▶ **WRITTEN REQUEST**:
Output the full material exactly as it appears here.
**** DATA ****
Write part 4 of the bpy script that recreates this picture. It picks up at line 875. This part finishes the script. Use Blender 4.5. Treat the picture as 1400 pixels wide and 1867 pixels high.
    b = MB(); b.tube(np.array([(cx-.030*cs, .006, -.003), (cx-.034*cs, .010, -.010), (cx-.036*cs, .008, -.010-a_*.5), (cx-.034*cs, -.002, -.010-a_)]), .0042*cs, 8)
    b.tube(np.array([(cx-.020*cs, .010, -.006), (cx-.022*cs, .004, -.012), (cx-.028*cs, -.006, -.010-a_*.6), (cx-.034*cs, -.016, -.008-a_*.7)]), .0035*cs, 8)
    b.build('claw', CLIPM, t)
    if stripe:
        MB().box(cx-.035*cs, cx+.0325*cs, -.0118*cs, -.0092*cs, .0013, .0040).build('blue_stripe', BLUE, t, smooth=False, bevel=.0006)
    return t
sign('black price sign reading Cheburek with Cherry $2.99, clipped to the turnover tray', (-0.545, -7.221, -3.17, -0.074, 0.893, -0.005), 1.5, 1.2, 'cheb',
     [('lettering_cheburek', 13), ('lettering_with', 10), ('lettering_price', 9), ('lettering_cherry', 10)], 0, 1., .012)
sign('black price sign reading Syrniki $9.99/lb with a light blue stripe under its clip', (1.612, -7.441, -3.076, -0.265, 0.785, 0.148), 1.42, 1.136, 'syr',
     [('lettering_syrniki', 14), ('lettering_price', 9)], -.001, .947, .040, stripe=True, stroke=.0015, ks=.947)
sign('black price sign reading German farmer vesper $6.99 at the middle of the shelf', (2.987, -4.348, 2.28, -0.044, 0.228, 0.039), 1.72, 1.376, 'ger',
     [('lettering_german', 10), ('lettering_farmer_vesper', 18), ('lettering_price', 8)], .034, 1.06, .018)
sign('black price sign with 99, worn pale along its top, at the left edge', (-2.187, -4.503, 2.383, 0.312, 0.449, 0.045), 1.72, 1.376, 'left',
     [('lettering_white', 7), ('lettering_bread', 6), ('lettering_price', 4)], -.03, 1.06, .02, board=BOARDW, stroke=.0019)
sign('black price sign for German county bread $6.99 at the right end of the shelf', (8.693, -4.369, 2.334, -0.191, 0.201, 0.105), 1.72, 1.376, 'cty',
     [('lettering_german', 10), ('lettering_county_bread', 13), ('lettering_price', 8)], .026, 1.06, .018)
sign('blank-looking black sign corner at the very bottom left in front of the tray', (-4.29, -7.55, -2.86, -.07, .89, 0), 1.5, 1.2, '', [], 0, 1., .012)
****
▶ **COMPLETE ANSWER**:
Write part 4 of the bpy script that recreates this picture. It picks up at line 875. This part finishes the script. Use Blender 4.5. Treat the picture as 1400 pixels wide and 1867 pixels high.
    b = MB(); b.tube(np.array([(cx-.030*cs, .006, -.003), (cx-.034*cs, .010, -.010), (cx-.036*cs, .008, -.010-a_*.5), (cx-.034*cs, -.002, -.010-a_)]), .0042*cs, 8)
    b.tube(np.array([(cx-.020*cs, .010, -.006), (cx-.022*cs, .004, -.012), (cx-.028*cs, -.006, -.010-a_*.6), (cx-.034*cs, -.016, -.008-a_*.7)]), .0035*cs, 8)
    b.build('claw', CLIPM, t)
    if stripe:
        MB().box(cx-.035*cs, cx+.0325*cs, -.0118*cs, -.0092*cs, .0013, .0040).build('blue_stripe', BLUE, t, smooth=False, bevel=.0006)
    return t
sign('black price sign reading Cheburek with Cherry $2.99, clipped to the turnover tray', (-0.545, -7.221, -3.17, -0.074, 0.893, -0.005), 1.5, 1.2, 'cheb',
     [('lettering_cheburek', 13), ('lettering_with', 10), ('lettering_price', 9), ('lettering_cherry', 10)], 0, 1., .012)
sign('black price sign reading Syrniki $9.99/lb with a light blue stripe under its clip', (1.612, -7.441, -3.076, -0.265, 0.785, 0.148), 1.42, 1.136, 'syr',
     [('lettering_syrniki', 14), ('lettering_price', 9)], -.001, .947, .040, stripe=True, stroke=.0015, ks=.947)
sign('black price sign reading German farmer vesper $6.99 at the middle of the shelf', (2.987, -4.348, 2.28, -0.044, 0.228, 0.039), 1.72, 1.376, 'ger',
     [('lettering_german', 10), ('lettering_farmer_vesper', 18), ('lettering_price', 8)], .034, 1.06, .018)
sign('black price sign with 99, worn pale along its top, at the left edge', (-2.187, -4.503, 2.383, 0.312, 0.449, 0.045), 1.72, 1.376, 'left',
     [('lettering_white', 7), ('lettering_bread', 6), ('lettering_price', 4)], -.03, 1.06, .02, board=BOARDW, stroke=.0019)
sign('black price sign for German county bread $6.99 at the right end of the shelf', (8.693, -4.369, 2.334, -0.191, 0.201, 0.105), 1.72, 1.376, 'cty',
     [('lettering_german', 10), ('lettering_county_bread', 13), ('lettering_price', 8)], .026, 1.06, .018)
sign('blank-looking black sign corner at the very bottom left in front of the tray', (-4.29, -7.55, -2.86, -.07, .89, 0), 1.5, 1.2, '', [], 0, 1., .012)